Meine Damen und Herren, wir sind in diesem Landtag und in diesem Land nicht schlecht miteinander gefahren, wenn wir uns tief in die Augen gesehen und gesagt haben, egal, wer das eingebracht hat, wenn es eine vernünftige Sache ist, dann machen wir sie gemeinsam. Deswegen meine herzliche Bitte, denn die Türen haben wir im Sonderausschuss schon aufgemacht. Wir haben einen sehr weitsichtigen Vorsitzenden, den Kollegen Müller.

(Heinz Müller, SPD: Danke.)

Im Sonderausschuss haben wir eine Terminplanung und die Tür ist also auf. Dieser Gesetzentwurf ist in der Terminplanung des Sonderausschusses schon drin und wir haben schon entsprechende Beratungstermine vorgesehen. Meine Damen und Herren, dann tun Sie es mit uns zusammen und stimmen Sie für die Überweisung!

Übrigens, Herr Innenminister, Sie haben Recht, der Entwurf ist noch nicht ganz ausgefeilt. Wir müssen zum Bei

spiel die beamtenrechtliche Situation – Herr Kollege Müller und ich haben darüber schon längst gesprochen – der leitenden Verwaltungsbeamten noch näher regeln. Sicher ist es fragwürdig, wenn ich einen hauptamtlichen Amtsvorsteher habe, ob ich da noch einen leitenden Verwaltungsbeamten brauche. Aber lassen Sie uns das gemeinsam machen, denn die Kommunalverfassung sieht das, wenn wir das nicht ändern, so vor.

(Minister Dr. Gottfried Timm: Sie kriegen von uns auch noch einen Vorschlag, Herr Jäger.)

Kommen Sie also mit in die Ausschusssitzung! Lassen Sie uns die Dinge, die jetzt noch gemacht werden müssen, gemeinsam machen! Was ich mir wünsche ist, dass wir heute den Zug einfach in Bewegung setzen und die Beratungen in den Ausschüssen zügig fortführen, weil Eile geboten ist, Herr Innenminister.

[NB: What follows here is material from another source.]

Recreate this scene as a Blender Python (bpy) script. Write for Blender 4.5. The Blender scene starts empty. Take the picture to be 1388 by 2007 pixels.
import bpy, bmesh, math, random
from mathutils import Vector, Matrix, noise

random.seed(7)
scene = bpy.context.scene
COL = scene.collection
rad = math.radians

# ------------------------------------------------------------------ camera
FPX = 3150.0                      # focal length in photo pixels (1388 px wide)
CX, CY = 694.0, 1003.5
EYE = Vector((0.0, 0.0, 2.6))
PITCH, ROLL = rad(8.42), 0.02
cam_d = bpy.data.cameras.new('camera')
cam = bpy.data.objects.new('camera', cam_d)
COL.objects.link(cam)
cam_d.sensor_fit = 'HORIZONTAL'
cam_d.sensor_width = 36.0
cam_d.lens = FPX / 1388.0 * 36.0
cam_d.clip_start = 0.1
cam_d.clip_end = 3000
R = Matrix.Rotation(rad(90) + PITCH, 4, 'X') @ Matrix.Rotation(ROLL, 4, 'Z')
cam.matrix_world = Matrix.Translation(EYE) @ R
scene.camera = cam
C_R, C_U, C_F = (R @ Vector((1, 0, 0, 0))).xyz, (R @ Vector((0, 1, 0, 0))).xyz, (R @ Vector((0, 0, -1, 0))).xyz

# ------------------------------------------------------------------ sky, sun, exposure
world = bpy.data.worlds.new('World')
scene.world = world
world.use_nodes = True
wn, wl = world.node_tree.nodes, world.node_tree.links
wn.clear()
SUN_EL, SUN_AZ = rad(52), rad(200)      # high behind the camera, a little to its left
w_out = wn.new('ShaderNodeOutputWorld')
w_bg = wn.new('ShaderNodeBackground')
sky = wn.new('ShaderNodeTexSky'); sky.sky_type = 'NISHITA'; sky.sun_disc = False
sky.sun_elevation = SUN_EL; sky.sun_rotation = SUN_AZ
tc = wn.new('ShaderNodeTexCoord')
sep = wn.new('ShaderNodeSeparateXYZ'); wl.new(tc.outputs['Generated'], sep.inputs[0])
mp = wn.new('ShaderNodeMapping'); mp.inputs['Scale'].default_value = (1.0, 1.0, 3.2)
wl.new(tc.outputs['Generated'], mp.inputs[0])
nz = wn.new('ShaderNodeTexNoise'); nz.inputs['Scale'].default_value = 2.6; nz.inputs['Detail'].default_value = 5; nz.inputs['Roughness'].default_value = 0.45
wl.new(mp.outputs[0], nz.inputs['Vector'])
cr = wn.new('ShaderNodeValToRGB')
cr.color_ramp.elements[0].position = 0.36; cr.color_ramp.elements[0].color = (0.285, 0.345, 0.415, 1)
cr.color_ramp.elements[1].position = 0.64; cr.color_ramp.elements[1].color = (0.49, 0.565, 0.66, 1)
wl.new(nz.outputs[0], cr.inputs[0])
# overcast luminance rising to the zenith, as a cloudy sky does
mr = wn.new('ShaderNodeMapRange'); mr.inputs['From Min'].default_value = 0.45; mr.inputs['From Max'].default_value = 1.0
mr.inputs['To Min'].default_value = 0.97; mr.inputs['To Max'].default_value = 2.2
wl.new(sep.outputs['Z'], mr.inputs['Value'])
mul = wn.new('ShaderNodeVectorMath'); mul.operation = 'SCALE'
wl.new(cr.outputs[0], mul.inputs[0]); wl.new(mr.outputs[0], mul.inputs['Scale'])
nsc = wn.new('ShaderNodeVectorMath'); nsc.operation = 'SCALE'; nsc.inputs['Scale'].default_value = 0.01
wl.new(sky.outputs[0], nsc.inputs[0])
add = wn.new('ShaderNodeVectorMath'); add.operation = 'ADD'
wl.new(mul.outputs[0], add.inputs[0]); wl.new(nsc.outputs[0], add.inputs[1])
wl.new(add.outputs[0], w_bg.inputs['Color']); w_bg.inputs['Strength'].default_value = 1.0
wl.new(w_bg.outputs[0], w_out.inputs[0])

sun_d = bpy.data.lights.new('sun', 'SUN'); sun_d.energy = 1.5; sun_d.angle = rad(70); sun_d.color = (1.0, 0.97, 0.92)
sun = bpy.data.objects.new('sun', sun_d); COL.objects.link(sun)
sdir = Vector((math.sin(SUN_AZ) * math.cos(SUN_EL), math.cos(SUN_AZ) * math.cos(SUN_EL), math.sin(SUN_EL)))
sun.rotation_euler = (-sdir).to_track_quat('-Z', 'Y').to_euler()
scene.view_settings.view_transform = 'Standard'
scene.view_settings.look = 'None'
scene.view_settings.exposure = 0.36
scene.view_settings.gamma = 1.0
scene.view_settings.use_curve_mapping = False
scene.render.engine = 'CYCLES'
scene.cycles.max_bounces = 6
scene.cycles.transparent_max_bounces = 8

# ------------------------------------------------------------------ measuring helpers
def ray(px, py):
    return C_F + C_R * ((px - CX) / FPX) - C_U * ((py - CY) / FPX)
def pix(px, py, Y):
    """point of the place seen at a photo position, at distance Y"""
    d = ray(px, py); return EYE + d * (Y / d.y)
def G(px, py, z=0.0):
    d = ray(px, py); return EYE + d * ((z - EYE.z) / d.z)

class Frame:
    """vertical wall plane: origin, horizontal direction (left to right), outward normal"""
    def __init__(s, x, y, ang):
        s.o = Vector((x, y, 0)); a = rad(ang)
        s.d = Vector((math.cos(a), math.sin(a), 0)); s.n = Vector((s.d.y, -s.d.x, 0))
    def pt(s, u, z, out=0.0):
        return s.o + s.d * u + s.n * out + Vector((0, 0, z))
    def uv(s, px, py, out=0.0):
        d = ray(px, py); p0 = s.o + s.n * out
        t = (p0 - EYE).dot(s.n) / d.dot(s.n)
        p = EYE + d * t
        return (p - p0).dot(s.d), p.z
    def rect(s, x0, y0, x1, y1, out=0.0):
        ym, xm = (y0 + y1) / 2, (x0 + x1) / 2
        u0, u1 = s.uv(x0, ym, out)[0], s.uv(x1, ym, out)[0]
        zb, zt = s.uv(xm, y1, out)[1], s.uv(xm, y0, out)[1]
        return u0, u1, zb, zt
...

Ich erwarte von uns gemeinsam, dass wir den Kommunalpolitikern vor Ort rechtzeitig vor ihrer Entscheidung, ob sie sich einer Kommunalwahl stellen wollen, Klarheit verschaffen. Wir wollen viele, viele Vertreter der Bürger in unseren Gemeindevertretungen haben und wir wollen auch viele, viele ehrenamtliche Bürgermeister haben. Aber bevor sie sich dieser Frage stellen, sollten wir ihnen sagen, wie die Kommunalverfassung, mit der sie dann arbeiten sollen, aussieht. Deswegen ist allerhöchste Eile geboten. – Vielen Dank, meine Damen und Herren.

(Beifall bei der CDU)

Danke schön, Herr Dr. Jäger.

Das Wort hat jetzt der Abgeordnete Herr Müller für die Fraktion der SPD. Bitte schön, Herr Müller.

(Dr. Till Backhaus, SPD: Alles Müller, oder was? – Heinz Müller, SPD: Der andere Müller.)

Herr Präsident! Meine sehr verehrten Damen und Herren! Ich glaube, im letzten und vor allen Dingen im vorletzten Redebeitrag waren ein paar Aufgeregtheiten drin, die ich angesichts dessen, was uns hier als Gesetzentwurf von der CDU-Fraktion vorgelegt worden ist, überhaupt nicht verstehe. Ich glaube, wir können und wir sollten mit diesem Gesetzentwurf sehr ruhig und sehr sachlich umgehen.